• DATASET EXCERPT:
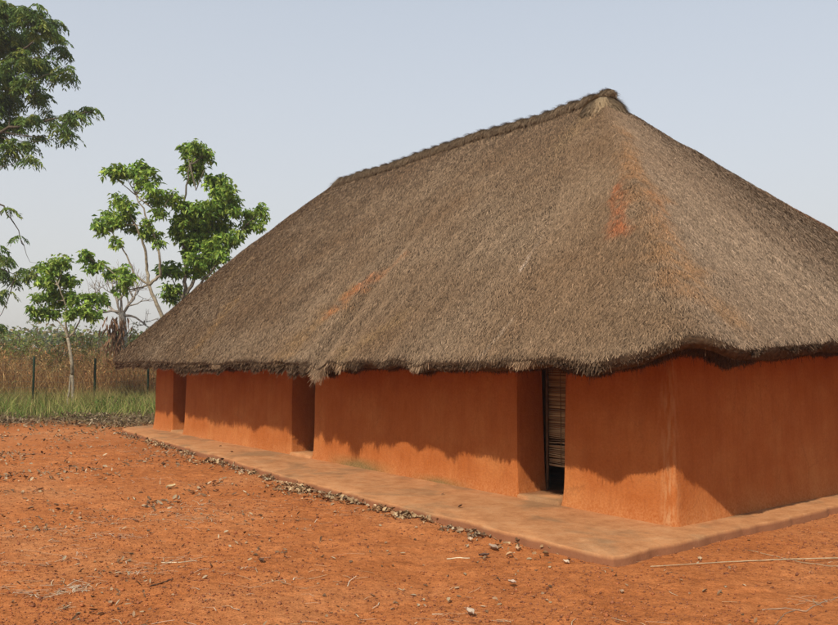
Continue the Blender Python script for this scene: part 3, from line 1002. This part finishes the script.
# big foreground tree entering at the left
DG = np.array([[.09, .15, .032], [.12, .20, .038], [.17, .25, .045], [.25, .29, .055]])
px_tree('feathery_tree', 'large dark feathery tree whose drooping branches enter from the left edge', 30.0, -75,
        [(-1, [(-74, 330), (-70, 230), (-62, 170)], .34, .26), (0, [(-40, 120), (0, 70), (35, 40)], .12, .03), (0, [(-35, 150), (10, 128), (50, 120), (85, 112)], .09, .012),
         (0, [(-50, 90), (-20, 30), (0, -10)], .12, .04), (0, [(-45, 190), (0, 203), (14, 222), (30, 262)], .06, .006), (0, [(-48, 230), (-10, 262), (16, 275)], .05, .012), (4, [(36, 263), (43, 270)], .006, .004)],
        [(-60, 60, 30, 3), (-40, 20, 34, 3), (-70, 130, 30, 0), (-95, 90, 34, 0), (-25, 60, 25, 1), (-15, 100, 20, 2), (-20, 15, 24, 3), (8, 12, 17, 3), (30, 12, 12, 1), (42, 26, 11, 1), (52, 22, 7, 1), (57, 36, 8, 1), (62, 50, 7, 1), (25, 36, 16, 1), (5, 42, 16, 1),
         (22, 60, 15, 1), (42, 62, 11, 1), (52, 74, 7, 1), (66, 68, 5, 1), (70, 76, 3.5, 1), (5, 74, 16, 1), (30, 84, 12, 1), (40, 96, 9, 1), (10, 100, 14, 2), (-5, 128, 13, 2), (18, 122, 10, 2), (33, 116, 8, 2),
         (12, 145, 9, 2), (28, 144, 6, 2), (40, 136, 5, 2), (0, 155, 8, 2), (28, 158, 4, 2), (50, 116, 6, 2), (58, 124, 6, 2), (68, 118, 7, 2), (78, 112, 7, 2), (88, 108, 5.5, 2), (72, 132, 4, 2), (64, 138, 3, 2), (93, 110, 3, 2),
         (-30, 260, 14, 5), (-8, 250, 9, 5), (6, 258, 6, 5), (-2, 270, 8, 5), (12, 278, 5, 5), (24, 270, 3.2, 6), (30, 274, 3.4, 6), (37, 266, 3, 6), (-6, 296, 7, 5), (8, 290, 3, 5), (-4, 325, 5, 5), (8, 207, 2, 4), (20, 236, 1.6, 4)],
        (.20, .055), DARKB, dens=.5, pal=DG, mode='pinnate', r_base=.08, depth_sp=1.6, cs=1.12)

# bare tree beyond
def grow(mb, p, d, L, r, depth, col):
    n = 4; pts = [p]
    for k in range(n):
        d = unit(d + rng.normal(size=3) * .16 + np.array([0, 0, .03])); pts.append(pts[-1] + d * L / n)
    mb.tube(np.array(pts), np.linspace(r, r * .62, n + 1), 6 if r > .03 else 4, col=col)
    if depth == 0: return
    for k in range(random.choice([2, 3, 3])):
        a = pts[random.choice([2, 3, 4])] if k else pts[-1]
        s = unit(d + unit(rng.normal(size=3)) * random.uniform(.55, 1.05) * [1, .7, .8])
        grow(mb, a, s, L * random.uniform(.6, .85), r * .58, depth - 1, col)


bp = at_y(123, 380, 42.0); bp[2] = ground_z(bp[0], bp[1])
bt = empty('bare_tree', bp, 'leafless grey tree with spreading twigs beyond the fence', 'tree')
mb = MB(); top_ = at_y(122, 312, 42.0)
mb.tube(np.array([bp, (bp + top_) / 2 + [.1, 0, 0], top_]), [.26, .2, .17], 8, col=(.30, .26, .21))
for dx, dz in ((-1, .45), (-.5, .9), (.1, 1), (.6, .75), (1.0, .35), (.9, .6), (-.9, .15)):
    grow(mb, top_ - [0, 0, random.uniform(0, .3)], unit(np.array([dx, random.uniform(-.5, .5), dz])), 1.05, .075, 4, (.32, .27, .22))
mb.build('trunk', M['bark'], bt, smooth=True)

# ------------------------------------------------------------------ bushes beyond the fence
OLIVE = np.array([[.20, .27, .05], [.28, .29, .06], [.15, .21, .045], [.30, .22, .08]])
TANB = np.array([[.34, .23, .11], [.28, .18, .08], [.24, .22, .07]])
FRESH = np.array([[.09, .18, .025], [.12, .21, .03]])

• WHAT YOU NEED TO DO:
Retype the whole listing, keeping every line identical and omitting all pictures.

• ANSWER FOR THE TASK:
Continue the Blender Python script for this scene: part 3, from line 1002. This part finishes the script.
# big foreground tree entering at the left
DG = np.array([[.09, .15, .032], [.12, .20, .038], [.17, .25, .045], [.25, .29, .055]])
px_tree('feathery_tree', 'large dark feathery tree whose drooping branches enter from the left edge', 30.0, -75,
        [(-1, [(-74, 330), (-70, 230), (-62, 170)], .34, .26), (0, [(-40, 120), (0, 70), (35, 40)], .12, .03), (0, [(-35, 150), (10, 128), (50, 120), (85, 112)], .09, .012),
         (0, [(-50, 90), (-20, 30), (0, -10)], .12, .04), (0, [(-45, 190), (0, 203), (14, 222), (30, 262)], .06, .006), (0, [(-48, 230), (-10, 262), (16, 275)], .05, .012), (4, [(36, 263), (43, 270)], .006, .004)],
        [(-60, 60, 30, 3), (-40, 20, 34, 3), (-70, 130, 30, 0), (-95, 90, 34, 0), (-25, 60, 25, 1), (-15, 100, 20, 2), (-20, 15, 24, 3), (8, 12, 17, 3), (30, 12, 12, 1), (42, 26, 11, 1), (52, 22, 7, 1), (57, 36, 8, 1), (62, 50, 7, 1), (25, 36, 16, 1), (5, 42, 16, 1),
         (22, 60, 15, 1), (42, 62, 11, 1), (52, 74, 7, 1), (66, 68, 5, 1), (70, 76, 3.5, 1), (5, 74, 16, 1), (30, 84, 12, 1), (40, 96, 9, 1), (10, 100, 14, 2), (-5, 128, 13, 2), (18, 122, 10, 2), (33, 116, 8, 2),
         (12, 145, 9, 2), (28, 144, 6, 2), (40, 136, 5, 2), (0, 155, 8, 2), (28, 158, 4, 2), (50, 116, 6, 2), (58, 124, 6, 2), (68, 118, 7, 2), (78, 112, 7, 2), (88, 108, 5.5, 2), (72, 132, 4, 2), (64, 138, 3, 2), (93, 110, 3, 2),
         (-30, 260, 14, 5), (-8, 250, 9, 5), (6, 258, 6, 5), (-2, 270, 8, 5), (12, 278, 5, 5), (24, 270, 3.2, 6), (30, 274, 3.4, 6), (37, 266, 3, 6), (-6, 296, 7, 5), (8, 290, 3, 5), (-4, 325, 5, 5), (8, 207, 2, 4), (20, 236, 1.6, 4)],
        (.20, .055), DARKB, dens=.5, pal=DG, mode='pinnate', r_base=.08, depth_sp=1.6, cs=1.12)

# bare tree beyond
def grow(mb, p, d, L, r, depth, col):
    n = 4; pts = [p]
    for k in range(n):
        d = unit(d + rng.normal(size=3) * .16 + np.array([0, 0, .03])); pts.append(pts[-1] + d * L / n)
    mb.tube(np.array(pts), np.linspace(r, r * .62, n + 1), 6 if r > .03 else 4, col=col)
    if depth == 0: return
    for k in range(random.choice([2, 3, 3])):
        a = pts[random.choice([2, 3, 4])] if k else pts[-1]
        s = unit(d + unit(rng.normal(size=3)) * random.uniform(.55, 1.05) * [1, .7, .8])
        grow(mb, a, s, L * random.uniform(.6, .85), r * .58, depth - 1, col)


bp = at_y(123, 380, 42.0); bp[2] = ground_z(bp[0], bp[1])
bt = empty('bare_tree', bp, 'leafless grey tree with spreading twigs beyond the fence', 'tree')
mb = MB(); top_ = at_y(122, 312, 42.0)
mb.tube(np.array([bp, (bp + top_) / 2 + [.1, 0, 0], top_]), [.26, .2, .17], 8, col=(.30, .26, .21))
for dx, dz in ((-1, .45), (-.5, .9), (.1, 1), (.6, .75), (1.0, .35), (.9, .6), (-.9, .15)):
    grow(mb, top_ - [0, 0, random.uniform(0, .3)], unit(np.array([dx, random.uniform(-.5, .5), dz])), 1.05, .075, 4, (.32, .27, .22))
mb.build('trunk', M['bark'], bt, smooth=True)

# ------------------------------------------------------------------ bushes beyond the fence
OLIVE = np.array([[.20, .27, .05], [.28, .29, .06], [.15, .21, .045], [.30, .22, .08]])
TANB = np.array([[.34, .23, .11], [.28, .18, .08], [.24, .22, .07]])
FRESH = np.array([[.09, .18, .025], [.12, .21, .03]])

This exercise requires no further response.